Namun, digitalisasi juga membawa tantangan baru dengan kesenjangan akses dan literasi digital. Tidak semua masyarakat memiliki koneksi internet yang memadai, perangkat digital, atau pemahaman dasar tentang fungsi pajak. Masih banyak daerah di luar Jawa seperti pedalaman Kalimantan atau pegunungan Papua yang belum tersentuh program edukasi pajak maupun infrastruktur teknologi.
Jika tidak segera diatasi, ketimpangan ini justru bisa menciptakan jurang baru. Mereka yang digital akan mudah patuh, sementara yang tertinggal makin jauh dari sistem. Pajak bukan sekadar pungutan. Ia adalah bentuk partisipasi warga dalam membangun negara. Namun, kesadaran ini tidak tumbuh dengan sendirinya. Pemerintah perlu mempercepat pemerataan infrastruktur dan literasi digital fiskal, terutama bagi generasi muda. Milenial dan Gen Z adalah calon wajib pajak terbesar di masa depan, tetapi riset DJP menunjukkan tingkat literasi pajak generasi ini masih rendah.
Untuk itu, edukasi perpajakan tidak lagi cukup efektif hanya melalui seminar atau brosur. Pemerintah harus aktif masuk ke ruang-ruang digital masyarakat media sosial, platform e-commerce, kanal video pendek dengan kampanye yang relevan, kreatif, dan kolaboratif seperti kolaborasi dengan influencer, konten kreator, dan komunitas digital menjadi jalan baru untuk menanamkan kesadaran pajak sejak dini. Jangan sampai edukasi pajak hanya dinikmati oleh pelajar di kota besar, sementara anak muda di daerah justru tidak mengenal apa itu NPWP.
Selain itu, investasi dalam keamanan siber, pelatihan SDM pajak, dan pembentukan badan pengawasan independen menjadi elemen penting. Di era digital, data adalah aset negara. Maka, komitmen politik dan kesadaran publik untuk menjaga kerahasiaan serta kepercayaan harus menjadi prioritas.

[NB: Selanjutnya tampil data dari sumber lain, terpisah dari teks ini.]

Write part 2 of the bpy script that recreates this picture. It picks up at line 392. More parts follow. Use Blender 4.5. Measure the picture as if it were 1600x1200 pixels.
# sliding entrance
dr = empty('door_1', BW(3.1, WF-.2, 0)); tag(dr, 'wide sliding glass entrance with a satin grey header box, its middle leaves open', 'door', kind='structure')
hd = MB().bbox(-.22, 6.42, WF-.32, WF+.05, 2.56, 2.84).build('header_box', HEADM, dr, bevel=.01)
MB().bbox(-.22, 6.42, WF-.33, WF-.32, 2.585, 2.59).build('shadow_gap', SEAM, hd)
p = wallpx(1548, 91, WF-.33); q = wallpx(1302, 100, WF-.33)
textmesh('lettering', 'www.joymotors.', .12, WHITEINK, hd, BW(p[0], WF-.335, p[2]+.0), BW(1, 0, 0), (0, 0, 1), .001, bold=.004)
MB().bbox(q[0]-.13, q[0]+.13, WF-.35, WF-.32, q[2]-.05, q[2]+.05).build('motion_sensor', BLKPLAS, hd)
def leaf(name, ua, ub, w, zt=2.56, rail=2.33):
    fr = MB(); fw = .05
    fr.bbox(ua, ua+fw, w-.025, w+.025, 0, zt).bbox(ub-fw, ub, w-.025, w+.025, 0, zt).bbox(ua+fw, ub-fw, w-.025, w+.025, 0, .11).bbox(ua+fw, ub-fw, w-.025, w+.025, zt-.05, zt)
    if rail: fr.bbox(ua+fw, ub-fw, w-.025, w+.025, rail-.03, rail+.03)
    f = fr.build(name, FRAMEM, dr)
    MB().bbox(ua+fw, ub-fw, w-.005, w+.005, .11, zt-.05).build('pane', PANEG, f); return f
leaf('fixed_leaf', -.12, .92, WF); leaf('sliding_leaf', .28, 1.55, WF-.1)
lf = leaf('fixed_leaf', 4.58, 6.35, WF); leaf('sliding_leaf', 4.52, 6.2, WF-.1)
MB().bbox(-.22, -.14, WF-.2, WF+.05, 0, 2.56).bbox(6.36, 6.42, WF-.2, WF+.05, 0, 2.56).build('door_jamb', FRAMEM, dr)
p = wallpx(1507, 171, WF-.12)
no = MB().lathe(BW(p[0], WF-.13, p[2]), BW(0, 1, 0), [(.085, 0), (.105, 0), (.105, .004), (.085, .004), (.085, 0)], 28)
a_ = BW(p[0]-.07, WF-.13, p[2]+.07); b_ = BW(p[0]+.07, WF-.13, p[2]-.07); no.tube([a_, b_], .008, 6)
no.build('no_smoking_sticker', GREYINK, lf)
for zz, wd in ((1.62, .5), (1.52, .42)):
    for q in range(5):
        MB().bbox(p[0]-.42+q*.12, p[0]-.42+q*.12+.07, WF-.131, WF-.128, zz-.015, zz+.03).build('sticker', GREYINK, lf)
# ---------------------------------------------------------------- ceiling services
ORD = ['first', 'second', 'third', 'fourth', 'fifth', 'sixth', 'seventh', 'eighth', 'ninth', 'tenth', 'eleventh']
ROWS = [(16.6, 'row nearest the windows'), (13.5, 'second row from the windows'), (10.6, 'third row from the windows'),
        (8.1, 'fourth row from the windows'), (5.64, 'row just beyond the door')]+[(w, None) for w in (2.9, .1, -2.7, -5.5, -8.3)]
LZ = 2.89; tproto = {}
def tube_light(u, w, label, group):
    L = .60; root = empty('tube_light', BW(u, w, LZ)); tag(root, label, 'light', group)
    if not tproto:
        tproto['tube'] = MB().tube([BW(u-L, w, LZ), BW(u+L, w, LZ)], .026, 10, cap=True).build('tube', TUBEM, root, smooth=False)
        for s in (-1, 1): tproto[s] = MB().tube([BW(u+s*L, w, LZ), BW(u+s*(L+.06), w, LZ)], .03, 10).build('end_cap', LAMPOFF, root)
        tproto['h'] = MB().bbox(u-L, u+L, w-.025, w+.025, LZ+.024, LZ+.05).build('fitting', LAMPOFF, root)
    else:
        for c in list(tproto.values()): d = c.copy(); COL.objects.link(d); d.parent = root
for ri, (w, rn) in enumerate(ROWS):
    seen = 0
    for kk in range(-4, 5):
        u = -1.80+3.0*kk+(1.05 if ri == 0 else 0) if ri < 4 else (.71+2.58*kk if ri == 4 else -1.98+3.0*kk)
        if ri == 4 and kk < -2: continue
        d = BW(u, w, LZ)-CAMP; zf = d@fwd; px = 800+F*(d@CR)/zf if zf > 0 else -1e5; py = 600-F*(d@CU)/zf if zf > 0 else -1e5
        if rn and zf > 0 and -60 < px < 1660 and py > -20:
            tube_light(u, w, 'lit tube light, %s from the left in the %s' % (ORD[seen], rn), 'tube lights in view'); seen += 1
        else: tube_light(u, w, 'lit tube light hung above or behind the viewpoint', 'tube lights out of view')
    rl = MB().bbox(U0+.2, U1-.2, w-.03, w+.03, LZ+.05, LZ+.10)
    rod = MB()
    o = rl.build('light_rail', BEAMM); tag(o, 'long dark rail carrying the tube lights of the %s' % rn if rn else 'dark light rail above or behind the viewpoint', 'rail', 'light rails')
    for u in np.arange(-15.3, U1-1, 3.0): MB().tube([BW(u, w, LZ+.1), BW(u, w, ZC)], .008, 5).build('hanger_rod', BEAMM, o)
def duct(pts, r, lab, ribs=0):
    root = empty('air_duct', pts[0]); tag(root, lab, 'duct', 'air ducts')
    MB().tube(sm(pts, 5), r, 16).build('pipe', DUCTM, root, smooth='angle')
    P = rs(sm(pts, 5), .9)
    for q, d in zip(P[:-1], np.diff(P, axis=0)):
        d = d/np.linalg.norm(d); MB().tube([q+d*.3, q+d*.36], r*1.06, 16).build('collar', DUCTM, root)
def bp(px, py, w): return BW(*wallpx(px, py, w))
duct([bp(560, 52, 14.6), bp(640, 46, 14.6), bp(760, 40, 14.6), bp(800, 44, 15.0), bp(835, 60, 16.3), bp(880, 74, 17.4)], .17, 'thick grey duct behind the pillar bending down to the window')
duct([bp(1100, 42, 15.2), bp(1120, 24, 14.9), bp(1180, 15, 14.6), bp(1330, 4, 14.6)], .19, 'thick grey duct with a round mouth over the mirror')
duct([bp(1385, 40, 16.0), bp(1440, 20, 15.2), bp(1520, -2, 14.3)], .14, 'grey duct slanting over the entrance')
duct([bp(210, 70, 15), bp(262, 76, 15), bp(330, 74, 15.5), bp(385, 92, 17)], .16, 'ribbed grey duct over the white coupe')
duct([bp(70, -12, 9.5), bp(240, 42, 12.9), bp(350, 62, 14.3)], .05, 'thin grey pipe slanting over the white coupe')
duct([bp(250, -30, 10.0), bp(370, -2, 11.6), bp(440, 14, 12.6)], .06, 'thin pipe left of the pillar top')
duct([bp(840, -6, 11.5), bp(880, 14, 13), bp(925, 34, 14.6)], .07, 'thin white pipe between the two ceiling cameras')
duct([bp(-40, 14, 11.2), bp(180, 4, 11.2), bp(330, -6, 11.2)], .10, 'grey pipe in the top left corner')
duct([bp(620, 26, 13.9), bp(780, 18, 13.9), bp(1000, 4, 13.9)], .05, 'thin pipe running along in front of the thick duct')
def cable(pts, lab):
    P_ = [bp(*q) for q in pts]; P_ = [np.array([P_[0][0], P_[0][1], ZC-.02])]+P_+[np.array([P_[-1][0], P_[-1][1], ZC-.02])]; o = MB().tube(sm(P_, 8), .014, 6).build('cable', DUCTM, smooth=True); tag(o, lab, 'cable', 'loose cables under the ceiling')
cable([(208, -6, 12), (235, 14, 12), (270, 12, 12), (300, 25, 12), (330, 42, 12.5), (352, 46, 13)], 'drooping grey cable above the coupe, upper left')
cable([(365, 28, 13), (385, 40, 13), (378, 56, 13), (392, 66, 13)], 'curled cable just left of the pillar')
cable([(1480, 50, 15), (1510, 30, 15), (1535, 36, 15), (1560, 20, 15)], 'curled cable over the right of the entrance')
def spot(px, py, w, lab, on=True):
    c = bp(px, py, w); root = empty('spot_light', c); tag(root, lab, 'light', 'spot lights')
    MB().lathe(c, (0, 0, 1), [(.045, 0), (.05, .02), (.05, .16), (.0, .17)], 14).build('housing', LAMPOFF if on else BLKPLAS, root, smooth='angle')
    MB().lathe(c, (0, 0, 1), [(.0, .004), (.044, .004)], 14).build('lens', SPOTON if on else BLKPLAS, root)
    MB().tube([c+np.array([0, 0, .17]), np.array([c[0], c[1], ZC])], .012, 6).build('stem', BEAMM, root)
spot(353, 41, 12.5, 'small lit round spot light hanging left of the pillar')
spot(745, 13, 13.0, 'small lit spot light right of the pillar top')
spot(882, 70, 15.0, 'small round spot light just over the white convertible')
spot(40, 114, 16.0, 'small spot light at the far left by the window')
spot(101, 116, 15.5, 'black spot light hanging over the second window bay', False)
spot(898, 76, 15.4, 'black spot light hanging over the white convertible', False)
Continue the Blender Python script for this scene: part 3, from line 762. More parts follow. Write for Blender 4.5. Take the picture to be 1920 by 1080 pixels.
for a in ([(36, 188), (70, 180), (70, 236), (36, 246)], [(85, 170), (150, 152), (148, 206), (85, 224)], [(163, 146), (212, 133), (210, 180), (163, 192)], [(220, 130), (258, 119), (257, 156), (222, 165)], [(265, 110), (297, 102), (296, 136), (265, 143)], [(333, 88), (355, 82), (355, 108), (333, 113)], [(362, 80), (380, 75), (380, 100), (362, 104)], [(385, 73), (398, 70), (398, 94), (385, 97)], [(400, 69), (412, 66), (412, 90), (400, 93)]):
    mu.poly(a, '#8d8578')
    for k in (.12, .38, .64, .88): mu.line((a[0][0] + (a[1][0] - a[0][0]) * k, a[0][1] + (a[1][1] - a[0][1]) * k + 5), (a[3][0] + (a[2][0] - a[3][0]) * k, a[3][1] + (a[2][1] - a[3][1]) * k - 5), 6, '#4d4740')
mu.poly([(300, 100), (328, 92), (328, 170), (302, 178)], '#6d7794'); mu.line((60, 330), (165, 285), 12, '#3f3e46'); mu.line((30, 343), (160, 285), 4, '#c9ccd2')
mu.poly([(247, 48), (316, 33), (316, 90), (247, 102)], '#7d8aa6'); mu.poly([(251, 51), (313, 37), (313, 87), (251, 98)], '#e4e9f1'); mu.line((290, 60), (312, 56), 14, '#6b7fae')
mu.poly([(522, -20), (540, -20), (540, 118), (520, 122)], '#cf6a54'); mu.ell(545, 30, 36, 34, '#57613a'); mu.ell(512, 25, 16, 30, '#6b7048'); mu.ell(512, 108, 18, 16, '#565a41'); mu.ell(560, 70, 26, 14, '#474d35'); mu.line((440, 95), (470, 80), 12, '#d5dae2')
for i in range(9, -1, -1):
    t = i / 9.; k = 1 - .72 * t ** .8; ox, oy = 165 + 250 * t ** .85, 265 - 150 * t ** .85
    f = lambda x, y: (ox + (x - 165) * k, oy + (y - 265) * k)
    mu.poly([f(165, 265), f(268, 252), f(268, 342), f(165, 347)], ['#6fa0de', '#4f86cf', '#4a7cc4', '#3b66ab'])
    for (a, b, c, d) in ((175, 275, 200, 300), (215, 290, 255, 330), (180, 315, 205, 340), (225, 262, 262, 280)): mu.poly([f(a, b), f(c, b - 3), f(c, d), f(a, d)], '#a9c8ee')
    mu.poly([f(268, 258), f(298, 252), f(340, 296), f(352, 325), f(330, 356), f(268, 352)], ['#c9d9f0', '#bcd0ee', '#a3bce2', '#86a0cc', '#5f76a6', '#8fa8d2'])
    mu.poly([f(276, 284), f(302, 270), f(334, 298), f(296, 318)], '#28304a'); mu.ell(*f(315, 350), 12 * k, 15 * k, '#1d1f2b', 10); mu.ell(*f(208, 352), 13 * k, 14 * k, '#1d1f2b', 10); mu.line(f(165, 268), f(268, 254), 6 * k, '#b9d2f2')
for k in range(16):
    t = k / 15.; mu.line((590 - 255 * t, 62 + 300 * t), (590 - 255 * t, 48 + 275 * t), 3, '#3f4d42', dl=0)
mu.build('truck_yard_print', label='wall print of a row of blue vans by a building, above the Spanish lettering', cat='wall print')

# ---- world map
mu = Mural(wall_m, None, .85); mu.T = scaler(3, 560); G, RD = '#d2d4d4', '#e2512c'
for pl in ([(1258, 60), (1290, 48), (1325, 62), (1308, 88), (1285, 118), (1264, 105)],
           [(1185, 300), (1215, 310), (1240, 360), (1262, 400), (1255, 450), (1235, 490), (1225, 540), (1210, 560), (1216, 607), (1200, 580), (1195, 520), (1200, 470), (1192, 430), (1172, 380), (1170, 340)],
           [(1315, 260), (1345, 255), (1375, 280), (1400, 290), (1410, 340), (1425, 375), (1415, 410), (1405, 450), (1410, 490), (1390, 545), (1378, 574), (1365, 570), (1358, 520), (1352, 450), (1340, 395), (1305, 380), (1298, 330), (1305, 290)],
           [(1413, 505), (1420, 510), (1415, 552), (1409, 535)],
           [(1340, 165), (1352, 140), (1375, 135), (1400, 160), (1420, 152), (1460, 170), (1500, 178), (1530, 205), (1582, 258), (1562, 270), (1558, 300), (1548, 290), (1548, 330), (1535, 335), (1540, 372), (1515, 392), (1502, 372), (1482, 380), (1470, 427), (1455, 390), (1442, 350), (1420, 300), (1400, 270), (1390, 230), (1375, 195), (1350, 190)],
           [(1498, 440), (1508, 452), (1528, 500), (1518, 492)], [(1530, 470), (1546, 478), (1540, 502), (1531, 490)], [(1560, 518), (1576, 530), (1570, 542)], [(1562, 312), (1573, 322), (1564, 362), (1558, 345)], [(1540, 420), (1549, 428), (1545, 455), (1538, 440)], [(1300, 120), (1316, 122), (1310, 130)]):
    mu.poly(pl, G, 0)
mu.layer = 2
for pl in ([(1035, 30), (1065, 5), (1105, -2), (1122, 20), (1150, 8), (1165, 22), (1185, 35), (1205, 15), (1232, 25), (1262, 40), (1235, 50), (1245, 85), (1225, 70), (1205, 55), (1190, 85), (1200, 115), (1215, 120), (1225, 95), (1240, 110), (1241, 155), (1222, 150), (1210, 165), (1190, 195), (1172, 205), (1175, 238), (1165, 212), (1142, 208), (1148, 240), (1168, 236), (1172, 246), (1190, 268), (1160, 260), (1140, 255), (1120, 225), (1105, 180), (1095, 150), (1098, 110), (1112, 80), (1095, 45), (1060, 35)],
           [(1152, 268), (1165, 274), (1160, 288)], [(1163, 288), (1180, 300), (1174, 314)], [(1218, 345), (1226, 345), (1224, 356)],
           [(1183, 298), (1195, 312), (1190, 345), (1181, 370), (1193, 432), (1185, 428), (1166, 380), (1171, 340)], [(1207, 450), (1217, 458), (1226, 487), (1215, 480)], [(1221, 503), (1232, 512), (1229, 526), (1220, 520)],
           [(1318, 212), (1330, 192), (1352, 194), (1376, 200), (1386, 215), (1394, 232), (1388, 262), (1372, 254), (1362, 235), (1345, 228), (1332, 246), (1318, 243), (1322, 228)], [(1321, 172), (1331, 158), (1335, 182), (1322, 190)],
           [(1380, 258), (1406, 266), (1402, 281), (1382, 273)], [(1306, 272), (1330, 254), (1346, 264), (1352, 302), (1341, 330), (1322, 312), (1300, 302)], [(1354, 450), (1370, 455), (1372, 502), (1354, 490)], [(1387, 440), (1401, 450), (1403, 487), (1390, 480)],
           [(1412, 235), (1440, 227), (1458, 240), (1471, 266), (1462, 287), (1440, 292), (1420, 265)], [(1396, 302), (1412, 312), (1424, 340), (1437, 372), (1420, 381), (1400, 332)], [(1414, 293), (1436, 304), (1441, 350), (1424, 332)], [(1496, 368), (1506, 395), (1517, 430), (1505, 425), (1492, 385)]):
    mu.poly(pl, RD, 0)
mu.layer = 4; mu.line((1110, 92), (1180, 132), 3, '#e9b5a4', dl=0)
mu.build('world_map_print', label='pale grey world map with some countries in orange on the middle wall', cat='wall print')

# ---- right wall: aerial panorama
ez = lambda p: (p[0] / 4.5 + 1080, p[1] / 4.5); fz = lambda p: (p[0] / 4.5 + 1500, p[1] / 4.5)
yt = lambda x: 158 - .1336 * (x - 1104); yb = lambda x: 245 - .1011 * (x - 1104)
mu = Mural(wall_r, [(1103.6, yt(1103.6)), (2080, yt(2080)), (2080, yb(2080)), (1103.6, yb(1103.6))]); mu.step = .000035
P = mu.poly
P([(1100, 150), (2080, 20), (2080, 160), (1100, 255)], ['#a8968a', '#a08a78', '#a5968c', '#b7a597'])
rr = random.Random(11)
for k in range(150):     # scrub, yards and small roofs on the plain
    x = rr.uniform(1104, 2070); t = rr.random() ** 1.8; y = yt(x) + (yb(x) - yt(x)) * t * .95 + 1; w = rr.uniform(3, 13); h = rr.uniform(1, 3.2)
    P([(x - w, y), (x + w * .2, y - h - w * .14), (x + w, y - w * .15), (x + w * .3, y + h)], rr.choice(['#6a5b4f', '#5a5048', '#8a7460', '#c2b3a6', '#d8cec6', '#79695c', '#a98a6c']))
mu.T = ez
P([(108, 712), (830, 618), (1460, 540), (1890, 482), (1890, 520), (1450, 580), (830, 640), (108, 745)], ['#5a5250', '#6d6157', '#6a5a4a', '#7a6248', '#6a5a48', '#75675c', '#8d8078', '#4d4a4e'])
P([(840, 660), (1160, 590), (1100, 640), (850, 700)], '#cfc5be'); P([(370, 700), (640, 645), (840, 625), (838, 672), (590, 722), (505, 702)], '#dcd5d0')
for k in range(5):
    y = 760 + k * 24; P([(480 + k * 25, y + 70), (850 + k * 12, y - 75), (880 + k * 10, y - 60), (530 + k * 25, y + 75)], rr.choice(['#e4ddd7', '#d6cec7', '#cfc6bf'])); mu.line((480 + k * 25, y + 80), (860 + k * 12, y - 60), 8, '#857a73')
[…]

Digitalisasi perpajakan adalah peluang besar untuk membangun sistem penerimaan negara yang lebih efisien, adil, dan transparan. Namun, ia bukan jalan pintas. Tanpa perubahan mentalitas, pemerataan literasi, dan keberpihakan terhadap mereka yang tertinggal, sistem ini hanya akan menjadi etalase kemajuan yang timpang. Sistem perpajakan digital yang ideal adalah sistem yang menjamin keadilan fiskal.Â
Masa depan penerimaan negara Indonesia di era digital bukan semata soal teknologi yang canggih, melainkan soal keadilan. Siapa yang terjangkau, siapa yang tertinggal, dan siapa yang dipersiapkan untuk ikut serta. Semua itu bergantung pada keseriusan negara, bukan hanya membangun sistem digital tapi juga memastikan pelaksanaanya nyata di lapangan.